Talking of the exact moment, in the run up to the August 8th, 2017 elections,

The Kenyan Communist Party, in the context of struggling for a national democratic state believes that we must avoid any temptation at some holier-than-thou sectarian sentiments.

We must unite with the massive democratic outrage against the discredited, corrupt, tribalistic, lying and pro-imperialist Jubilee ruling clique.

This means that the Kenyan Communist Party must stand up to be counted.

We consider ourselves part and parcel of the millions of Kenyans-inside and outside the country-who are patriotic, peace loving and democratic who have said NO! to tribalism, the discredited “ tryranny of numbers” and the “digital” dictatorship of Uhuru Kenyatta, William Ruto and Jubilee who, if left unchecked will drive Kenya further and deeper into neo-colonialism.

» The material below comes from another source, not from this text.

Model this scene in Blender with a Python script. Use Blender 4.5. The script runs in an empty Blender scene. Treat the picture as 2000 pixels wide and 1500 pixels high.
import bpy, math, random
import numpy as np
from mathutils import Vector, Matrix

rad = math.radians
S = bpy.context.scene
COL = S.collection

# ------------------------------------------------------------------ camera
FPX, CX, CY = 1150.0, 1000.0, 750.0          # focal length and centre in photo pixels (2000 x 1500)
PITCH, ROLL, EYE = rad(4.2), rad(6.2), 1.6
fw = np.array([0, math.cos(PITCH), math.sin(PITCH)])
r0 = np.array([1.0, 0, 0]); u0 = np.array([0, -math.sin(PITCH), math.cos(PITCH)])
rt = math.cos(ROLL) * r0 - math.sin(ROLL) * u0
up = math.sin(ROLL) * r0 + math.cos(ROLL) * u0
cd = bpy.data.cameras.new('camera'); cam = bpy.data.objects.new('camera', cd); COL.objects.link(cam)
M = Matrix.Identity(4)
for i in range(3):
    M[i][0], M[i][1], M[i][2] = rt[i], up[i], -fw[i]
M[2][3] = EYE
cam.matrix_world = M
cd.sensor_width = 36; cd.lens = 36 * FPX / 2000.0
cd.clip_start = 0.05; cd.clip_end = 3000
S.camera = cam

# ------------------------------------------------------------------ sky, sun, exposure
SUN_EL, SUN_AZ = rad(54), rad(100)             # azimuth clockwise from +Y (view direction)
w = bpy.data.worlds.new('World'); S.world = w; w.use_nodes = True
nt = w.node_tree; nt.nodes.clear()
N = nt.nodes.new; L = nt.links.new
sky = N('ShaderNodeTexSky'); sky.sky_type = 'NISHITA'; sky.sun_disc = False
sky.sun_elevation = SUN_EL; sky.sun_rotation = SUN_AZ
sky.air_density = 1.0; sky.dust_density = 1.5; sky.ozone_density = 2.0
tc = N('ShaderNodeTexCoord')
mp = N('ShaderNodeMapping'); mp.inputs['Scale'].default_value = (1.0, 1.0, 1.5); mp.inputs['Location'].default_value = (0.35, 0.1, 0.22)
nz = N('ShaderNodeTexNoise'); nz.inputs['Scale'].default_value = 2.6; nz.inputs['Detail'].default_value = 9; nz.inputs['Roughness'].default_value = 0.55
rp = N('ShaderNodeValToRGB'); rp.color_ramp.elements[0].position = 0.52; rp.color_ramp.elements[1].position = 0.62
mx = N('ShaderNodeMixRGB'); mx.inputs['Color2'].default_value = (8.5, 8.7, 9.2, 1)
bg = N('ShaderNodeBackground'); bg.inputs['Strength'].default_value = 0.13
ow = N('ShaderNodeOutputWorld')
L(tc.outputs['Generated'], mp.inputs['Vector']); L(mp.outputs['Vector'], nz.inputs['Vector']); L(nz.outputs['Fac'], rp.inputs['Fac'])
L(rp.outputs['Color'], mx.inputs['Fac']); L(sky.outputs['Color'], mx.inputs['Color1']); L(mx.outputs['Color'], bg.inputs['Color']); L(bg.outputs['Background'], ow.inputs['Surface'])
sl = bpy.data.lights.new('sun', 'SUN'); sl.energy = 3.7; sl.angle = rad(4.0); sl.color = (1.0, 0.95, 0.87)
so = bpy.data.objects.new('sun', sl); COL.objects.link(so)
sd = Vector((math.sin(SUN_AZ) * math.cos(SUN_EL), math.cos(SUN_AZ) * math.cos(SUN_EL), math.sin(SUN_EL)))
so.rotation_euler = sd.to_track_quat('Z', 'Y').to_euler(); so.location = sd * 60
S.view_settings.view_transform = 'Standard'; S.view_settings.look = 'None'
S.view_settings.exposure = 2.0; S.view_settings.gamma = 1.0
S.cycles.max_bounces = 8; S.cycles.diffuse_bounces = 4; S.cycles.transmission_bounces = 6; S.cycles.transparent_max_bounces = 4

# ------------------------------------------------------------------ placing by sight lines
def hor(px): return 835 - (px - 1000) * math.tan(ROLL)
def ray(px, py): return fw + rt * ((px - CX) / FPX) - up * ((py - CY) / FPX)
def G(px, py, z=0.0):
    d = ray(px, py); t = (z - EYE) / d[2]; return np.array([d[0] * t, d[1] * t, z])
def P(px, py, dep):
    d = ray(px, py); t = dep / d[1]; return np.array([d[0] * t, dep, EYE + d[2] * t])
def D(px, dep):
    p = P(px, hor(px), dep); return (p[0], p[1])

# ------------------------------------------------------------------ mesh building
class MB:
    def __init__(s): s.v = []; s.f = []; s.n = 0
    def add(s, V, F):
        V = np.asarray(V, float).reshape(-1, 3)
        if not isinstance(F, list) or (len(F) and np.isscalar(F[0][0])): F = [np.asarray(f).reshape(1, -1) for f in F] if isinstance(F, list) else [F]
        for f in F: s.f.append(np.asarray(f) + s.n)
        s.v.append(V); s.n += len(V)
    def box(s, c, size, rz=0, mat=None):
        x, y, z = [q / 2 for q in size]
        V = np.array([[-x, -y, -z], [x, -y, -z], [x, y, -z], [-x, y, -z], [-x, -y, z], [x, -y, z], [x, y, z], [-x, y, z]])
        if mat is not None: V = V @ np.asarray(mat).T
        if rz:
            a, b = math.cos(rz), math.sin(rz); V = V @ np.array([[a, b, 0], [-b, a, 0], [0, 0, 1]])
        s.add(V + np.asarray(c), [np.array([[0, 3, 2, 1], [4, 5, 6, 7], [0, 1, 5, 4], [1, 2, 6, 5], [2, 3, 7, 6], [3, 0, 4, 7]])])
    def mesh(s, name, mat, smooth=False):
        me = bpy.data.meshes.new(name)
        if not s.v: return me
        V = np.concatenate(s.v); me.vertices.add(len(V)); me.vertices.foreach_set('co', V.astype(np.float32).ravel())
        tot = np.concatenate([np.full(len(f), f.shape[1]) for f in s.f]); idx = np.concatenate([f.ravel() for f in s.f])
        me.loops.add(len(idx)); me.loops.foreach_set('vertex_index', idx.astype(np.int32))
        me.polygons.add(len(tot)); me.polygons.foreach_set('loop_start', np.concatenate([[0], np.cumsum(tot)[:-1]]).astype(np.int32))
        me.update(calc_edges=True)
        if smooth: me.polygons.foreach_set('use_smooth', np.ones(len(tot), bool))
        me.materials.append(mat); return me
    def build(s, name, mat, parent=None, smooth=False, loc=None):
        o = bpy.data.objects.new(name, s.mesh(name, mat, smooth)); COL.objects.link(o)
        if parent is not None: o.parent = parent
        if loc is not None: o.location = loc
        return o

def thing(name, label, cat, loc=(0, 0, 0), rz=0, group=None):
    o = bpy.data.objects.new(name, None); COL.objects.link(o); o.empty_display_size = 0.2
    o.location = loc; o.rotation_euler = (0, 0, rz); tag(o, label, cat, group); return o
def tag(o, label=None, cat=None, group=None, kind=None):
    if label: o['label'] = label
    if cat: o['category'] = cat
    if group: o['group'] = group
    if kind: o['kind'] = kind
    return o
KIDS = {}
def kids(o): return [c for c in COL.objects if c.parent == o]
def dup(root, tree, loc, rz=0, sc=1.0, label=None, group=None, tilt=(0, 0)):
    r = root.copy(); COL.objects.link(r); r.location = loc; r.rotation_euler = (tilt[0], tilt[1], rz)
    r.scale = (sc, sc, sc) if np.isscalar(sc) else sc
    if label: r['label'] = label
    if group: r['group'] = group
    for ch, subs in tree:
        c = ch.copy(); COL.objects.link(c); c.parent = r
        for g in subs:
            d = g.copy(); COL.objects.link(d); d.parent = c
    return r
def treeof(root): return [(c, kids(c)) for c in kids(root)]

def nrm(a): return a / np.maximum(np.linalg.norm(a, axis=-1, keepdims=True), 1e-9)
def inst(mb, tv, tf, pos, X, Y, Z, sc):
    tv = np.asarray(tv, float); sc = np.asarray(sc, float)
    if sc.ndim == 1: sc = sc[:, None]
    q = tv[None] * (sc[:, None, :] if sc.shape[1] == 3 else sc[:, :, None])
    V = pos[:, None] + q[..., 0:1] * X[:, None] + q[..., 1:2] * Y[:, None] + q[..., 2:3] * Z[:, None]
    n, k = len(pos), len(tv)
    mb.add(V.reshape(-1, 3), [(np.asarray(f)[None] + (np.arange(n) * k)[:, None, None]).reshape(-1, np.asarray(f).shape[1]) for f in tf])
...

NASA is not a “socialist” project. We do not believe that Raila Odinga is Kenya’s answer to Fidel Castro. We are painfully aware of the historical and ideological limitations of Kalonzo Musyoka, Musalia Mudavadi, Moses Wetangula and Isaac Ruto-mainstream politicians who cut their political teeth in Moi’s KANU.

But we are convinced that at this moment in time NASA and its leadership constitute the most viable instrument to break the shackles of Jubilee led oppression, repression and dictatorship and wanton criminal acts such as the recent callous murder of Chris Musando and Ms.  Anne Wanjiru.

We are therefore ENDORSING without any reservation, NASA to win the 2017 Kenyan elections.